* EXERCISE OBJECTIVE *
Pull out of the data below the stretch of lines bounded by the one containing "Write part 2" and the one containing "tag(o, lab or", both bounds included, unchanged.

* WORKING DATA *
● ● ● ● ● ● ●

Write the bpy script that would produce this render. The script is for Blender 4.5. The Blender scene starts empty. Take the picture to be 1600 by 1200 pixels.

● ● ● ● ● ● ●

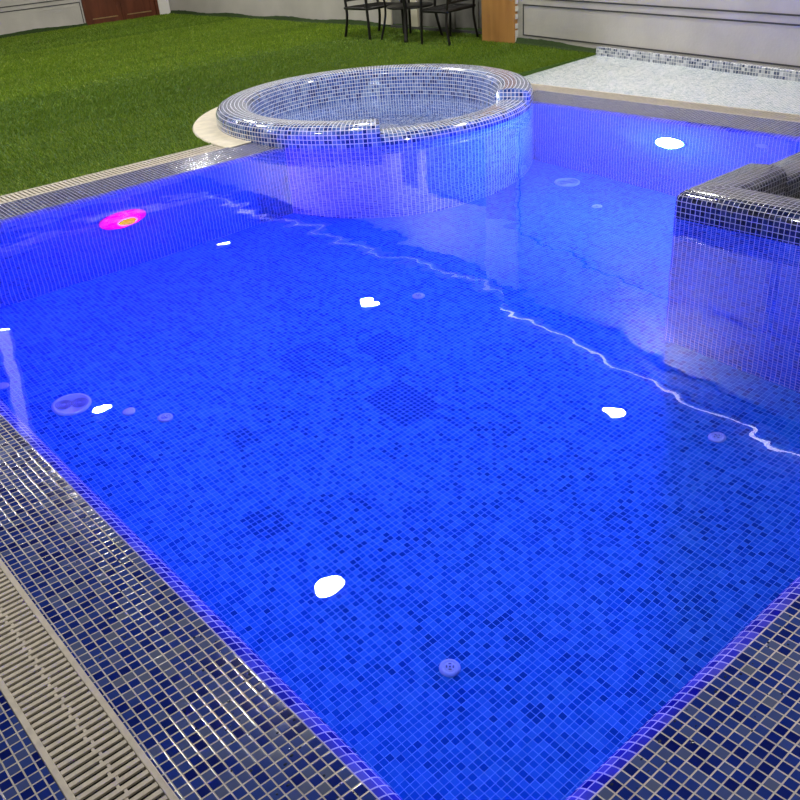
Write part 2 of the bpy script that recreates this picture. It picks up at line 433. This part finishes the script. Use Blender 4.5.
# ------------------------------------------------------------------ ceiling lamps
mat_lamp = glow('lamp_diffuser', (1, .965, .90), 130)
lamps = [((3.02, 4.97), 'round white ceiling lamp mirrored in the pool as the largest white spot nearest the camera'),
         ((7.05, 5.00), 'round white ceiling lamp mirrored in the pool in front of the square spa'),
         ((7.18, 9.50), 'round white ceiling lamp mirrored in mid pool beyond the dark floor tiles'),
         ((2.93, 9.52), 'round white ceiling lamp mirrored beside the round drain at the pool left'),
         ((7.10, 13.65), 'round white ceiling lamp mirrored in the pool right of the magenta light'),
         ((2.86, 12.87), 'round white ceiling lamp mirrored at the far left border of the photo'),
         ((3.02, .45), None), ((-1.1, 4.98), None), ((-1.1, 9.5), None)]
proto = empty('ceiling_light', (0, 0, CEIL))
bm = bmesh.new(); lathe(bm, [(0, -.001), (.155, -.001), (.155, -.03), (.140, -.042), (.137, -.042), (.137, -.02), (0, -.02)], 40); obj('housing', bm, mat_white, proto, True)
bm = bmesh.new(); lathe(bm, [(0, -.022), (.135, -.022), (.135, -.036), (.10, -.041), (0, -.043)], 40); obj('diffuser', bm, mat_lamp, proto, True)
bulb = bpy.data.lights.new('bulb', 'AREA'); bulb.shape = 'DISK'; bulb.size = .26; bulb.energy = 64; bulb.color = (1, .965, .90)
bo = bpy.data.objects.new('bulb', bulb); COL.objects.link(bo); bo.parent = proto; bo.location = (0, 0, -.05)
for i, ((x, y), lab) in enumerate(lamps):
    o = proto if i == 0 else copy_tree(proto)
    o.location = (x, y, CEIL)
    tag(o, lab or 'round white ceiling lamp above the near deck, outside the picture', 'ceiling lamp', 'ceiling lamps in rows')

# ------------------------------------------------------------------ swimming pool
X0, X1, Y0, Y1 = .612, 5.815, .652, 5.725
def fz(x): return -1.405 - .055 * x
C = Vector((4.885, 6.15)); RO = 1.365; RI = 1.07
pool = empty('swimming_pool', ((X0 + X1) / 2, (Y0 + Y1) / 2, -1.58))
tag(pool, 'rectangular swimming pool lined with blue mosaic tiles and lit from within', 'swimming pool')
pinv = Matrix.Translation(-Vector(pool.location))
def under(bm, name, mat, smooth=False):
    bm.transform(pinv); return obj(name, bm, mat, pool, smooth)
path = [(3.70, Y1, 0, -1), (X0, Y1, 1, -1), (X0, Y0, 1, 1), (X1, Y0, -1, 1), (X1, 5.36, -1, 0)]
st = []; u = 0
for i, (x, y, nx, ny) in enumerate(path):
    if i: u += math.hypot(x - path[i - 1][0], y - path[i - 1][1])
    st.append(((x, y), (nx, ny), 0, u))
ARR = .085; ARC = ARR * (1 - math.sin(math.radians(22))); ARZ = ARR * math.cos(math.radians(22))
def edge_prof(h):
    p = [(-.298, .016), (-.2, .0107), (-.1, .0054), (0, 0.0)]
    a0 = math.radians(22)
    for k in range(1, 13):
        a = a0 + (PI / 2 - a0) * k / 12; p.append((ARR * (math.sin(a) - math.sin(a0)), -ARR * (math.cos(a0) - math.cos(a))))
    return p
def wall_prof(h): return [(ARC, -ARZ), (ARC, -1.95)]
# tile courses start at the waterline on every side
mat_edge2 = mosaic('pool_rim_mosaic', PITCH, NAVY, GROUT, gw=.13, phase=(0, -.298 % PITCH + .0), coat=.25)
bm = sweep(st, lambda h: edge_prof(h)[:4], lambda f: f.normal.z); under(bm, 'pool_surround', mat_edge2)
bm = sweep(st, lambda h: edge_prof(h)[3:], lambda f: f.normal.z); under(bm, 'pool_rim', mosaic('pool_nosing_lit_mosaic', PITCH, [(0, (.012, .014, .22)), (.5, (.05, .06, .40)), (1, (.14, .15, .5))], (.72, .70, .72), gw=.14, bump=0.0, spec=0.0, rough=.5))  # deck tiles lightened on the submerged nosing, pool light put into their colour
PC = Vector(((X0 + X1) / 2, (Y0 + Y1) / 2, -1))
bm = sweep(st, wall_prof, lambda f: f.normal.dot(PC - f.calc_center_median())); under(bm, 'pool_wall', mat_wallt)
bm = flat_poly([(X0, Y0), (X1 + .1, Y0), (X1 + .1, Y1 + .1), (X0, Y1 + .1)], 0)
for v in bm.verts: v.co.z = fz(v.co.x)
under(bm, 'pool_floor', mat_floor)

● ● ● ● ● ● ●

* SOLUTION *
Write part 2 of the bpy script that recreates this picture. It picks up at line 433. This part finishes the script. Use Blender 4.5.
# ------------------------------------------------------------------ ceiling lamps
mat_lamp = glow('lamp_diffuser', (1, .965, .90), 130)
lamps = [((3.02, 4.97), 'round white ceiling lamp mirrored in the pool as the largest white spot nearest the camera'),
         ((7.05, 5.00), 'round white ceiling lamp mirrored in the pool in front of the square spa'),
         ((7.18, 9.50), 'round white ceiling lamp mirrored in mid pool beyond the dark floor tiles'),
         ((2.93, 9.52), 'round white ceiling lamp mirrored beside the round drain at the pool left'),
         ((7.10, 13.65), 'round white ceiling lamp mirrored in the pool right of the magenta light'),
         ((2.86, 12.87), 'round white ceiling lamp mirrored at the far left border of the photo'),
         ((3.02, .45), None), ((-1.1, 4.98), None), ((-1.1, 9.5), None)]
proto = empty('ceiling_light', (0, 0, CEIL))
bm = bmesh.new(); lathe(bm, [(0, -.001), (.155, -.001), (.155, -.03), (.140, -.042), (.137, -.042), (.137, -.02), (0, -.02)], 40); obj('housing', bm, mat_white, proto, True)
bm = bmesh.new(); lathe(bm, [(0, -.022), (.135, -.022), (.135, -.036), (.10, -.041), (0, -.043)], 40); obj('diffuser', bm, mat_lamp, proto, True)
bulb = bpy.data.lights.new('bulb', 'AREA'); bulb.shape = 'DISK'; bulb.size = .26; bulb.energy = 64; bulb.color = (1, .965, .90)
bo = bpy.data.objects.new('bulb', bulb); COL.objects.link(bo); bo.parent = proto; bo.location = (0, 0, -.05)
for i, ((x, y), lab) in enumerate(lamps):
    o = proto if i == 0 else copy_tree(proto)
    o.location = (x, y, CEIL)
    tag(o, lab or 'round white ceiling lamp above the near deck, outside the picture', 'ceiling lamp', 'ceiling lamps in rows')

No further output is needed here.